Scene script records
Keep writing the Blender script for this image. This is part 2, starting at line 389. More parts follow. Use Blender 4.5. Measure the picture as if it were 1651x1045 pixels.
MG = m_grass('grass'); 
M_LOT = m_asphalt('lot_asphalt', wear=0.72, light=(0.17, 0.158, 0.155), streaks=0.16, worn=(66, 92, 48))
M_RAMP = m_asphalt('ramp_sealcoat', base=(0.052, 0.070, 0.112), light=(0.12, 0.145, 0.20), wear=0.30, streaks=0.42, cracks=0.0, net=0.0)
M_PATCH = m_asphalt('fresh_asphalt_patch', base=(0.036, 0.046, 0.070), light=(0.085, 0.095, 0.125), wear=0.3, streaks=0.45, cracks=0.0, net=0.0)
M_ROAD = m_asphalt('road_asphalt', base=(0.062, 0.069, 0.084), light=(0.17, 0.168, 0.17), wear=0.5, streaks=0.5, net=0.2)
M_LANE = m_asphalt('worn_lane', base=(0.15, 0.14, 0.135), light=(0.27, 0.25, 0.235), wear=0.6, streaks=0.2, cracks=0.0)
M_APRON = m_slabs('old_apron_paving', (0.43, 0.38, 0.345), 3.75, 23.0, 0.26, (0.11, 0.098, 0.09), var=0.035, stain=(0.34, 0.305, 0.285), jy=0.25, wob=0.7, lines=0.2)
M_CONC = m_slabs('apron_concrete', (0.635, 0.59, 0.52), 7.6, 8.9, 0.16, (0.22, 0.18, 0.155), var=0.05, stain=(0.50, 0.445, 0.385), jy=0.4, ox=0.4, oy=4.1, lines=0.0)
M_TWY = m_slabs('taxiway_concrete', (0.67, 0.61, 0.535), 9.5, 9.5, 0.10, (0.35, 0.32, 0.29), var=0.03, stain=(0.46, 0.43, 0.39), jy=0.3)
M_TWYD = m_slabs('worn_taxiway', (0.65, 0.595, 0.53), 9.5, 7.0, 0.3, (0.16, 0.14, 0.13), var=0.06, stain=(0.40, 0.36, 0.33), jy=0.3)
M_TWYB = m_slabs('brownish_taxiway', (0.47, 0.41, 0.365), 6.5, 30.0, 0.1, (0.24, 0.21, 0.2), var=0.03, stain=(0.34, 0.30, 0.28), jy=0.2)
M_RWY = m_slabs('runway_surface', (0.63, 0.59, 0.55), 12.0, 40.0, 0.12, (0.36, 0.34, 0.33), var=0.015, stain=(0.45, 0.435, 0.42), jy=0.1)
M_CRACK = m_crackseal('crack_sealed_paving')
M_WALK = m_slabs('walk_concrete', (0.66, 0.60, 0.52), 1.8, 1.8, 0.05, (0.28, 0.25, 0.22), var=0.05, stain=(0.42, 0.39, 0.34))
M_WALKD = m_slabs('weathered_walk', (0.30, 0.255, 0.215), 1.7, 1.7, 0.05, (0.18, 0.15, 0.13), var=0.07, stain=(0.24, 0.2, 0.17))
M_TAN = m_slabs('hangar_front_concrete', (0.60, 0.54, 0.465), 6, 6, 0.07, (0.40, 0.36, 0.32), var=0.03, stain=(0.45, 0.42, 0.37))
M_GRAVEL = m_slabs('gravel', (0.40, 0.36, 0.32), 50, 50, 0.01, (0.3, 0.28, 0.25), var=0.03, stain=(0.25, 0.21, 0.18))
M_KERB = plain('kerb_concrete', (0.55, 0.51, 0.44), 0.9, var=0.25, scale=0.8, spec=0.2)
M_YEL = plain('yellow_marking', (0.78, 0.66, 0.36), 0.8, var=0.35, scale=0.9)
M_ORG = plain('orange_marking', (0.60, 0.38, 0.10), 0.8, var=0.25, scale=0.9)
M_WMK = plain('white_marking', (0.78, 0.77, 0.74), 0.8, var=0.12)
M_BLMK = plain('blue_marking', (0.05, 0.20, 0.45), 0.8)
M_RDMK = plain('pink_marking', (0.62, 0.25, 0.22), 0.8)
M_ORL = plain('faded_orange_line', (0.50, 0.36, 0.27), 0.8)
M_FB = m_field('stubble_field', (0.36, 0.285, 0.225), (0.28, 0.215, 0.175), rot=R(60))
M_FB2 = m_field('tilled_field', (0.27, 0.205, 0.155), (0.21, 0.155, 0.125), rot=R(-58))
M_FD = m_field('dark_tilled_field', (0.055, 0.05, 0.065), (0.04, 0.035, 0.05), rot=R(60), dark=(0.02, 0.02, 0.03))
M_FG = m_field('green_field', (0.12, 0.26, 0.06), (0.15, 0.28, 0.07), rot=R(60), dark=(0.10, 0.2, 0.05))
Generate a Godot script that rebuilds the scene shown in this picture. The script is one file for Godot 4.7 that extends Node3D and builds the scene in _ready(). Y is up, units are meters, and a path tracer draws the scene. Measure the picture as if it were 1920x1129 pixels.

JOB >> Restate every entry word for word.

REPLY >>
Keep writing the Blender script for this image. This is part 2, starting at line 389. More parts follow. Use Blender 4.5. Measure the picture as if it were 1651x1045 pixels.
MG = m_grass('grass'); 
M_LOT = m_asphalt('lot_asphalt', wear=0.72, light=(0.17, 0.158, 0.155), streaks=0.16, worn=(66, 92, 48))
M_RAMP = m_asphalt('ramp_sealcoat', base=(0.052, 0.070, 0.112), light=(0.12, 0.145, 0.20), wear=0.30, streaks=0.42, cracks=0.0, net=0.0)
M_PATCH = m_asphalt('fresh_asphalt_patch', base=(0.036, 0.046, 0.070), light=(0.085, 0.095, 0.125), wear=0.3, streaks=0.45, cracks=0.0, net=0.0)
M_ROAD = m_asphalt('road_asphalt', base=(0.062, 0.069, 0.084), light=(0.17, 0.168, 0.17), wear=0.5, streaks=0.5, net=0.2)
M_LANE = m_asphalt('worn_lane', base=(0.15, 0.14, 0.135), light=(0.27, 0.25, 0.235), wear=0.6, streaks=0.2, cracks=0.0)
M_APRON = m_slabs('old_apron_paving', (0.43, 0.38, 0.345), 3.75, 23.0, 0.26, (0.11, 0.098, 0.09), var=0.035, stain=(0.34, 0.305, 0.285), jy=0.25, wob=0.7, lines=0.2)
M_CONC = m_slabs('apron_concrete', (0.635, 0.59, 0.52), 7.6, 8.9, 0.16, (0.22, 0.18, 0.155), var=0.05, stain=(0.50, 0.445, 0.385), jy=0.4, ox=0.4, oy=4.1, lines=0.0)
M_TWY = m_slabs('taxiway_concrete', (0.67, 0.61, 0.535), 9.5, 9.5, 0.10, (0.35, 0.32, 0.29), var=0.03, stain=(0.46, 0.43, 0.39), jy=0.3)
M_TWYD = m_slabs('worn_taxiway', (0.65, 0.595, 0.53), 9.5, 7.0, 0.3, (0.16, 0.14, 0.13), var=0.06, stain=(0.40, 0.36, 0.33), jy=0.3)
M_TWYB = m_slabs('brownish_taxiway', (0.47, 0.41, 0.365), 6.5, 30.0, 0.1, (0.24, 0.21, 0.2), var=0.03, stain=(0.34, 0.30, 0.28), jy=0.2)
M_RWY = m_slabs('runway_surface', (0.63, 0.59, 0.55), 12.0, 40.0, 0.12, (0.36, 0.34, 0.33), var=0.015, stain=(0.45, 0.435, 0.42), jy=0.1)
M_CRACK = m_crackseal('crack_sealed_paving')
M_WALK = m_slabs('walk_concrete', (0.66, 0.60, 0.52), 1.8, 1.8, 0.05, (0.28, 0.25, 0.22), var=0.05, stain=(0.42, 0.39, 0.34))
M_WALKD = m_slabs('weathered_walk', (0.30, 0.255, 0.215), 1.7, 1.7, 0.05, (0.18, 0.15, 0.13), var=0.07, stain=(0.24, 0.2, 0.17))
M_TAN = m_slabs('hangar_front_concrete', (0.60, 0.54, 0.465), 6, 6, 0.07, (0.40, 0.36, 0.32), var=0.03, stain=(0.45, 0.42, 0.37))
M_GRAVEL = m_slabs('gravel', (0.40, 0.36, 0.32), 50, 50, 0.01, (0.3, 0.28, 0.25), var=0.03, stain=(0.25, 0.21, 0.18))
M_KERB = plain('kerb_concrete', (0.55, 0.51, 0.44), 0.9, var=0.25, scale=0.8, spec=0.2)
M_YEL = plain('yellow_marking', (0.78, 0.66, 0.36), 0.8, var=0.35, scale=0.9)
M_ORG = plain('orange_marking', (0.60, 0.38, 0.10), 0.8, var=0.25, scale=0.9)
M_WMK = plain('white_marking', (0.78, 0.77, 0.74), 0.8, var=0.12)
M_BLMK = plain('blue_marking', (0.05, 0.20, 0.45), 0.8)
M_RDMK = plain('pink_marking', (0.62, 0.25, 0.22), 0.8)
M_ORL = plain('faded_orange_line', (0.50, 0.36, 0.27), 0.8)
M_FB = m_field('stubble_field', (0.36, 0.285, 0.225), (0.28, 0.215, 0.175), rot=R(60))
M_FB2 = m_field('tilled_field', (0.27, 0.205, 0.155), (0.21, 0.155, 0.125), rot=R(-58))
M_FD = m_field('dark_tilled_field', (0.055, 0.05, 0.065), (0.04, 0.035, 0.05), rot=R(60), dark=(0.02, 0.02, 0.03))
M_FG = m_field('green_field', (0.12, 0.26, 0.06), (0.15, 0.28, 0.07), rot=R(60), dark=(0.10, 0.2, 0.05))
Generate a Godot script that rebuilds the scene shown in this picture. The script is one file for Godot 4.7 that extends Node3D and builds the scene in _ready(). Y is up, units are meters, and a path tracer draws the scene. Measure the picture as if it were 1920x1129 pixels.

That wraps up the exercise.